• **Task requirements**
Word for word, quote all of the material, omitting the pictures.

**********

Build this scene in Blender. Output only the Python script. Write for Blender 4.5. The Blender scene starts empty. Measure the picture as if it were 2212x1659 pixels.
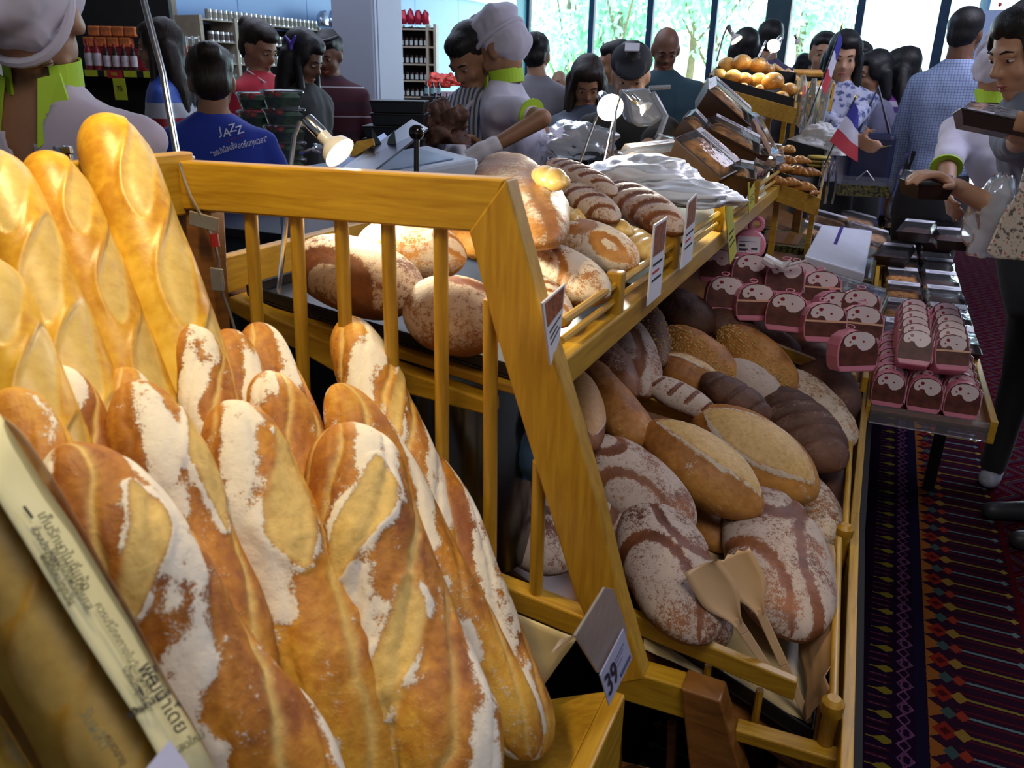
import bpy, bmesh, math, random
import numpy as np
from math import sin, cos, pi, radians, tan, atan2, sqrt
from mathutils import Vector, Matrix, Euler
random.seed(7); RNG = np.random.default_rng(7)
SC = bpy.context.scene; COL = SC.collection
# ---------------------------------------------------------------- camera
F = 1725.0; PITCH = radians(20.8); ROLL = radians(1.2); YAW = radians(24.0); CZ = 1.5
FWD = Vector((-sin(YAW)*cos(PITCH), cos(YAW)*cos(PITCH), -sin(PITCH)))
R0 = Vector((cos(YAW), sin(YAW), 0)); U0 = R0.cross(FWD)
RT = R0*cos(ROLL) + U0*sin(ROLL); UP = -R0*sin(ROLL) + U0*cos(ROLL)
CAMP = Vector((0, 0, CZ))
cam = bpy.data.cameras.new('camera'); camo = bpy.data.objects.new('camera', cam); COL.objects.link(camo)
M = Matrix((( RT.x, UP.x, -FWD.x, 0), (RT.y, UP.y, -FWD.y, 0), (RT.z, UP.z, -FWD.z, CZ), (0, 0, 0, 1)))
camo.matrix_world = M
cam.sensor_fit = 'HORIZONTAL'; cam.sensor_width = 36; cam.lens = F/2212*36; cam.clip_start = .02; cam.clip_end = 200
cam.dof.use_dof = True; cam.dof.focus_distance = 1.9; cam.dof.aperture_fstop = 9
SC.camera = camo
# ---------------------------------------------------------------- world, view, big lights
W = bpy.data.worlds.new('sky'); SC.world = W; W.use_nodes = True
wn = W.node_tree.nodes; wl = W.node_tree.links
bg = wn['Background']; bg.inputs[0].default_value = (.80, .97, 1.0, 1); bg.inputs[1].default_value = 5.5
SC.view_settings.view_transform = 'Standard'; SC.view_settings.look = 'None'; SC.view_settings.gamma = 1
SC.view_settings.use_curve_mapping = False; SC.view_settings.exposure = 0.0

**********

• **Output for this task**
Build this scene in Blender. Output only the Python script. Write for Blender 4.5. The Blender scene starts empty. Measure the picture as if it were 2212x1659 pixels.
import bpy, bmesh, math, random
import numpy as np
from math import sin, cos, pi, radians, tan, atan2, sqrt
from mathutils import Vector, Matrix, Euler
random.seed(7); RNG = np.random.default_rng(7)
SC = bpy.context.scene; COL = SC.collection
# ---------------------------------------------------------------- camera
F = 1725.0; PITCH = radians(20.8); ROLL = radians(1.2); YAW = radians(24.0); CZ = 1.5
FWD = Vector((-sin(YAW)*cos(PITCH), cos(YAW)*cos(PITCH), -sin(PITCH)))
R0 = Vector((cos(YAW), sin(YAW), 0)); U0 = R0.cross(FWD)
RT = R0*cos(ROLL) + U0*sin(ROLL); UP = -R0*sin(ROLL) + U0*cos(ROLL)
CAMP = Vector((0, 0, CZ))
cam = bpy.data.cameras.new('camera'); camo = bpy.data.objects.new('camera', cam); COL.objects.link(camo)
M = Matrix((( RT.x, UP.x, -FWD.x, 0), (RT.y, UP.y, -FWD.y, 0), (RT.z, UP.z, -FWD.z, CZ), (0, 0, 0, 1)))
camo.matrix_world = M
cam.sensor_fit = 'HORIZONTAL'; cam.sensor_width = 36; cam.lens = F/2212*36; cam.clip_start = .02; cam.clip_end = 200
cam.dof.use_dof = True; cam.dof.focus_distance = 1.9; cam.dof.aperture_fstop = 9
SC.camera = camo
# ---------------------------------------------------------------- world, view, big lights
W = bpy.data.worlds.new('sky'); SC.world = W; W.use_nodes = True
wn = W.node_tree.nodes; wl = W.node_tree.links
bg = wn['Background']; bg.inputs[0].default_value = (.80, .97, 1.0, 1); bg.inputs[1].default_value = 5.5
SC.view_settings.view_transform = 'Standard'; SC.view_settings.look = 'None'; SC.view_settings.gamma = 1
SC.view_settings.use_curve_mapping = False; SC.view_settings.exposure = 0.0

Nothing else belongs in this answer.